Comme la sécurité juridique et la stabilité institutionnelle, la primauté de la Charte de la Transition sur la Constitution de mars 1991 est ici en jeu. Théoriquement, le premier texte l’emporte sur le second. Mais, à force de le retoucher, il pourrait perdre de sa valeur et de sa légitimité. Jusque-là tenu pour l’acte juridique organisant la Transition, il pourrait être ravalé au statut d’instrument au service exclusif du CTRI, de ses membres et de leurs ambitions. En octobre dernier, la première révision visait deux objectifs principaux : la création du Conseil économique, social et environnemental de la Transition (CESE-T) et, l’augmentation du nombre de parlementaires, alors jugé trop faible et peu compatible au contexte. À ce moment-là, des voix s’étaient déjà élevées. Y voyant un revirement ou une marque d’impréparation, certains s’en gaussaient. Y décelant des hésitations, d’autres s’en étranglaient.

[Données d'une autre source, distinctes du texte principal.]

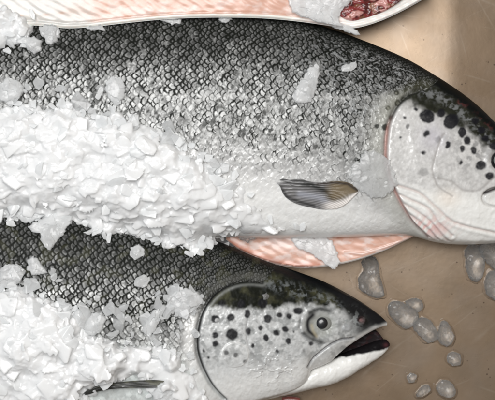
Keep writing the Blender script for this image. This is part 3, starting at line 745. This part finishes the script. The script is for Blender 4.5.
# ------------------------------------------------------------------ ice
def surf(x, y):
    h = np.zeros(np.shape(x))
    for b in (upper, lower, jaw): h = np.maximum(h, height(b, x, y)+2)
    qx, qy = to_photo(x, y, 75)
    h = np.where((qy < e3(qx)) & (qx > -90) & (qx < 445), np.maximum(h, 79+9*(1-sm(200, 330, qx))), h)
    return h
protos = []
for k in range(60):
    bm = bmesh.new(); r = random.Random(k)
    tk = r.uniform(.08, .22) if k % 4 else r.uniform(.2, .45); asp = r.uniform(.45, .95)
    for _ in range(r.randint(8, 13)):
        a = r.uniform(0, 6.283); q = r.uniform(.55, 1)
        bm.verts.new((q*math.cos(a), q*asp*math.sin(a), r.uniform(-tk, tk)))
    res = bmesh.ops.convex_hull(bm, input=bm.verts)
    bmesh.ops.delete(bm, geom=[v for v in bm.verts if not v.link_faces], context='VERTS')
    bmesh.ops.bevel(bm, geom=list(bm.edges), offset=.035, segments=1, affect='EDGES', profile=.6)
    bmesh.ops.triangulate(bm, faces=bm.faces)
    bm.verts.ensure_lookup_table(); bm.verts.index_update()
    V = np.array([v.co[:] for v in bm.verts]); F = np.array([[v.index for v in f.verts] for f in bm.faces])
    # slightly crooked faces
    V += .05*(np.stack([fbm(V[:, 1]*3+k, V[:, 2]*3, 1, 2), fbm(V[:, 0]*3+k, V[:, 2]*3, 2, 2), fbm(V[:, 0]*3+k, V[:, 1]*3, 3, 2)], -1)-.5)*2
    protos.append((V, F)); bm.free()
def rot(ax, ay, az):
    cx, sx, cy, sy, cz, sz = math.cos(ax), math.sin(ax), math.cos(ay), math.sin(ay), math.cos(az), math.sin(az)
    return np.array([[cz, -sz, 0], [sz, cz, 0], [0, 0, 1]]) @ np.array([[cy, 0, sy], [0, 1, 0], [-sy, 0, cy]]) @ np.array([[1, 0, 0], [0, cx, -sx], [0, sx, cx]])
def blur(a, n):
    for _ in range(n):
        a = (np.roll(a, 1, 0)+np.roll(a, -1, 0)+np.roll(a, 1, 1)+np.roll(a, -1, 1)+a)/5
    return a
def heap(name, label, poly, hmax, edgew, n_flakes, n_crumb, seed, dens=None, base=True, tops=76, mat=None):
    """one mass of crushed ice: a lumpy mound plus thousands of flakes and crumbs"""
    r = np.random.default_rng(seed)
    wp_ = [to_world(px, py, tops) for px, py in poly]
    x0 = min(p[0] for p in wp_)-14; x1 = max(p[0] for p in wp_)+14; y0 = min(p[1] for p in wp_)-14; y1 = max(p[1] for p in wp_)+14
    d = 1.0; gx = np.arange(x0, x1, d); gy = np.arange(y0, y1, d); X, Y = np.meshgrid(gx, gy, indexing='ij')
    H0 = surf(X, Y); H = np.maximum(blur(H0, 60), blur(H0, 8)-1)+1.6
    sd = sdf(X+(fbm(X/9, Y/9, seed, 3)-.5)*16, Y+(fbm(X/9+50, Y/9, seed+1, 3)-.5)*16, wp_)
    f1, f2, idv, ox, oy = voro(X/13, Y/11, seed+2); g1, g2, id2, ox2, oy2 = voro(X/6, Y/5, seed+4)
    k = sm(0, edgew, sd)
    lump = (idv-.5)*2.5+(ox*(idv*7 % 1-.5)+oy*(idv*13 % 1-.5))*4.5
    lump2 = (id2-.5)*1.0+(ox2*(id2*7 % 1-.5)+oy2*(id2*13 % 1-.5))*2.2
    dn = np.ones(X.shape) if dens is None else dens(*to_photo(X, Y, tops))
    hh = (hmax*np.sqrt(k)*(.4+1.2*fbm(X/24, Y/24, seed+6, 3))+(lump+lump2)*k)*dn
    hh = np.where(sd > 0, hh, sd*1.5)-3.2*(1-k)-2.6*(1-dn)
    top = H+hh
    Vs, Fs, nv = [], [], 0; Es, Ef, ne = [], [], 0
    if base:
        keep = (hh > -8); idx = np.full(X.shape, -1); idx[keep] = np.arange(keep.sum())
        V = np.stack([X, Y, top], -1)[keep]; Fq = np.stack([idx[:-1, :-1], idx[1:, :-1], idx[1:, 1:], idx[:-1, 1:]], -1).reshape(-1, 4); Fq = Fq[(Fq >= 0).all(1)]
        Vb = V.copy(); Vb[:, 2] -= 6+np.clip(0, 0, 1); n = len(V)
        for q, flip in ((Fq, 0), (Fq[:, ::-1]+n, 1)):
            Fs += [q[:, [0, 1, 2]], q[:, [0, 2, 3]]]
        ed = np.vstack([Fq[:, [0, 1]], Fq[:, [1, 2]], Fq[:, [2, 3]], Fq[:, [3, 0]]]); key = np.sort(ed, 1); key = key[:, 0]*(n+1)+key[:, 1]
        _, inv, cnt_ = np.unique(key, return_inverse=True, return_counts=True); bd = ed[cnt_[inv] == 1]
        Fs += [np.stack([bd[:, 1], bd[:, 0], bd[:, 0]+n], -1), np.stack([bd[:, 1], bd[:, 0]+n, bd[:, 1]+n], -1)]   # closed rim
        Vs += [V, Vb]; nv = 2*n
    def at(x, y):
        i = int(np.clip((x-x0)/d, 0, X.shape[0]-1)); j = int(np.clip((y-y0)/d, 0, X.shape[1]-1)); return i, j
    rimn = int(n_flakes*.5) if base else 0
    for big, cnt in ((1, n_flakes), (0, n_crumb), (2, rimn)):
        c = 0; tries = 0
        while c < cnt and tries < cnt*30:
            tries += 1
            x = r.uniform(x0, x1); y = r.uniform(y0, y1); i, j = at(x, y)
            s_ = sd[i, j]
            if s_ < (1 if big == 1 else -4): continue
            if big == 2 and s_ > 9 and r.random() > .14: continue
            if r.random() > dn[i, j]**.7+.05: continue
            V, F = protos[r.integers(60)]
            if big == 1 and base: V = V*np.array([1, 1, .8])
            sz = (r.uniform(3., 7.) if r.random() < .6 else r.uniform(7., 17)) if big else r.uniform(1., 2.4)
            sz = min(sz, 3.5+max(s_, 0)*.7) if big == 1 else (min(sz, 6.5 if s_ < 6 else 12) if big else sz)
            tl = (0, .16, .32)[big] if big else 1.2
            R = rot(r.normal(0, tl), r.normal(0, tl), r.uniform(0, 6.28))
            P = (V*sz) @ R.T+np.array([x, y, max(top[i, j], H[i, j])+sz*((0, -.10, .06)[big])])
            if big == 2: Es.append(P); Ef.append(F+ne); ne += len(P); c += 1; continue
            Vs.append(P); Fs.append(F+nv); nv += len(P); c += 1
    o = mesh_np(name, np.vstack(Vs), np.vstack(Fs), mat or M_ice, None, smooth=False)
    if base:
        md = o.modifiers.new('fuse', 'REMESH'); md.mode = 'VOXEL'; md.voxel_size = .0007; md.use_smooth_shade = True
        m2 = o.modifiers.new('melt', 'SMOOTH'); m2.factor = .5; m2.iterations = 6
        dg = bpy.context.evaluated_depsgraph_get(); me = bpy.data.meshes.new_from_object(o.evaluated_get(dg))
        o.modifiers.clear(); o.data = me; me.polygons.foreach_set('use_smooth', [True]*len(me.polygons))
        e = mesh_np('loose_chips', np.vstack(Es), np.vstack(Ef), M_crystal, o, smooth=False); tag(e, None, None, None, 'stuff')
    tag(o, label, 'ice', None, 'stuff'); return o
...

Cette fois, nombre d’observateurs y voient une manœuvre strictement politicienne. En leur entendement, le président de la Transition «veut se décharger (…) des fonctions de ministre de la Défense et de l’Intérieur pour se présenter à l’élection présidentielle de 2025 car, en l’état actuel, il est disqualifié». Pour eux, la Transition est en train d’être vidée de son sens et de sa substance. Son objectif principal ne serait plus «la refondation de l’État afin de bâtir des Institutions fortes, crédibles et légitimes garantissant un État de droit, un processus démocratique transparent et inclusif, apaisé et durable», mais la mise en place de conditions garantissant la candidature puis la victoire de Brice Clotaire Oligui Nguéma. Eu égard à ce foisonnement d’avis toujours aussi peu nuancés, la révision annoncée ne saurait être perçue ni comme un épiphonème ni comme une péripétie sans conséquence sur la suite.
Débarrasser ce texte de certaines scories
Dans l’opinion, comme auprès des acteurs de la Transition, le contenu et le caractère opérant de la Charte de la Transition font encore débat. D’abord, parce qu’elle reprend l’architecture et les intitulés des institutions classiques, ouvrant la porte à tous les amalgames et à toutes les fumisteries, comme on l’a récemment vu avec l’honorariat attribué à Marie-Madeleine Mborantsuo et Louise Angué. Ensuite parce qu’elle écarte tous les poids lourds de la politique nationale de la prochaine présidentielle, à l’exception notable du président de la Transition, comme si elle avait vocation à jeter la suspicion sur sa personne ou à semer le doute sur ses intentions. Enfin parce qu’elle ne dit rien sur l’organisation et le fonctionnement du CTRI, se contentant d’en annoncer l’existence tout en installant la confusion avec une fantomatique institution dénommée Conseil national de la Transition.
Depuis le 04 septembre 2023, date de la prestation de serment par le président de la Transition, le débat politique et la vie publique sont sous-tendus par la Charte de la Transition. Dans un contexte marqué par la présence massive d’affidés d’Ali Bongo au sein des institutions, la prochaine révision ne s’annonce pas sous les meilleurs auspices : en fonction de la tonalité des échanges et du résultat du vote, elle risque soit de réveiller les fantômes du passé soit de fragiliser les équilibres construits depuis le 30 août dernier. Pour conjurer cette double perspective, il faut élargir le champ de vision. Sans toucher à l’ordonnancement institutionnel, il faut débarrasser ce texte de certaines scories. Sauf à laisser des esprits malins compromettre la Transition, il faut tordre le coup aux accusations de personnalisation. Autrement dit, il est temps de se rendre à l’évidence : de par son contenu, cette charte pose problème à maints égards. Par conséquent, il faut y jeter un regard froid et sans complaisance.